I'd definitely go back to Annie's and believe that my fellow club member would agree. No place is perfect, but Annie's is darn good. If nothing else, today proved that a Colts fan (Andrew) and a Pats fan (Cathy) could sit down and be nice to each over the course of a meal. At least on a day that they did not face each other. I may be telling a different story next week.

Tuesday, January 08, 2008

Breakfast Lunch

Note: Don't try to go there. This restaurant is no more.

Cliquot Club Cafe
2929 East 25th Street

We ate breakfast at the Cliquot Club about a year ago. It's a coffee-shop/cafe, and after that first meal we decided that they weren't really ready to be reviewed.
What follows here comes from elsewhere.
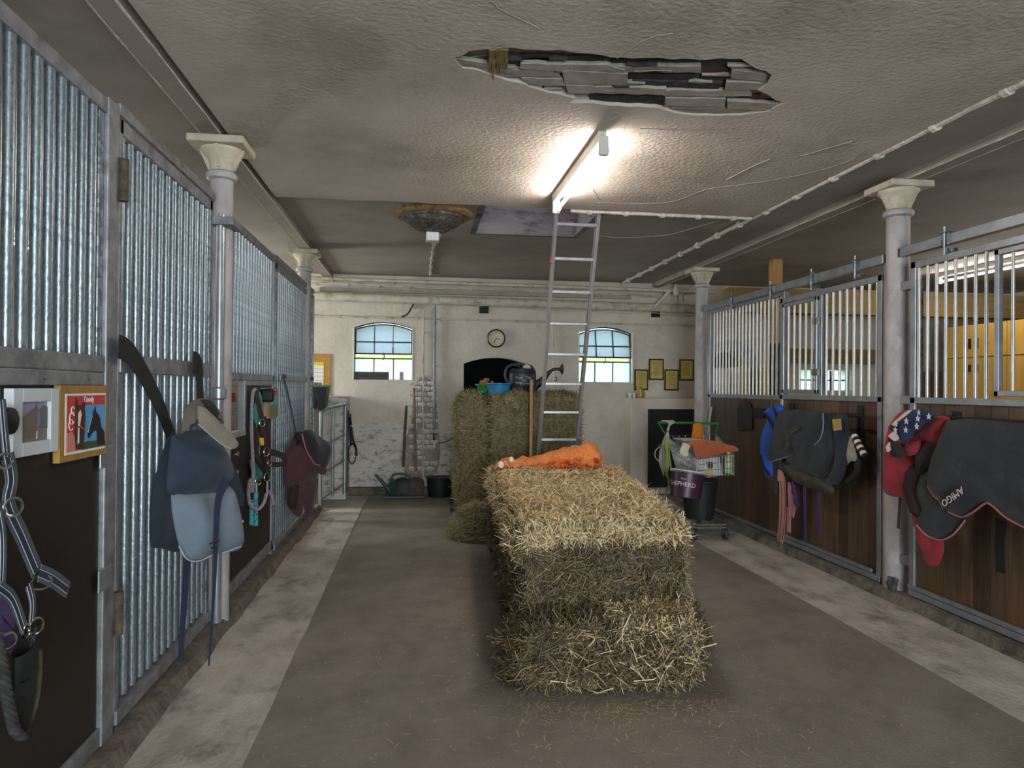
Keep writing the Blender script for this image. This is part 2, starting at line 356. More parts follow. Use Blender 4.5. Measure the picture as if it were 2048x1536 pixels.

I think we may have even called them a "stove-less wonder," because we saw no evidence on the menu or on our breakfast plates that they had a stove top hidden somewhere behind their espresso machine. Given our traditional-breakfast loving crowd, we were rightly skeptical about a breakfast menu that doesn't include fried eggs or potatoes.

Well, it's time to admit that they exist, because since our first visit, the Cliquot Club has become one of my new favorite sandwich spots in Minneapolis. I had a Derby Dunker there two days ago and thoughts of the delicious tomato dipping-sauce have danced in my head ever since. It was garlicky and fresh and flavorful. The sandwiches you should order at the Cliquot Club are the grilled panini sandwiches, and they have about a dozen delicious sounding options, most of which I can't wait to sample. I'm pretty sure there's a sandwich press involved in their creation, because I saw one, and I still didn't see a stove-top even though I (not very subtly) stuck my head all the way around the counter to find it. However, now that I've tasted these sandwiches, I think of the lack-of-stove more as an obstacle the Cliquot Club has valiantly overcome than a ridiculous cooking oversight. The sandwich bread has just the right amount of crunch from the grilling process without being too tough to easily bite through. The cheese is perfectly melted, and the various toppings play well together.

It turns out Minneapolis residents didn't need me to tell them that the Cliquot Club sandwiches are brilliant, because the place gets crowded, which makes me glad, because even during that first substandard breakfast I loved the atmosphere of this small, unassuming place. The service is welcoming and warm without being obsequious, and the lighting and furniture and paint colors all add to the calm, clean, and up-to-date feel of the place. Of course, the "atmosphere" is best on days when you don't get hit by a truck while you're eating, but the Cliquot Club can't really be held responsible for the crazy shit that happened that one day.

I'm still not quite sure about a breakfast place with only baked egg options, but sometimes we get a late start here at Twin Cities Breakfast Club, and we are forced to meet for what we call breakfast-lunch club (or on rare, very late days: breakfast-dinner club). On such a day, the Cliquot Club would be a good choice for us, but be warned that if they have the Derby Dunker special going on again that day, I call dibs on ordering it.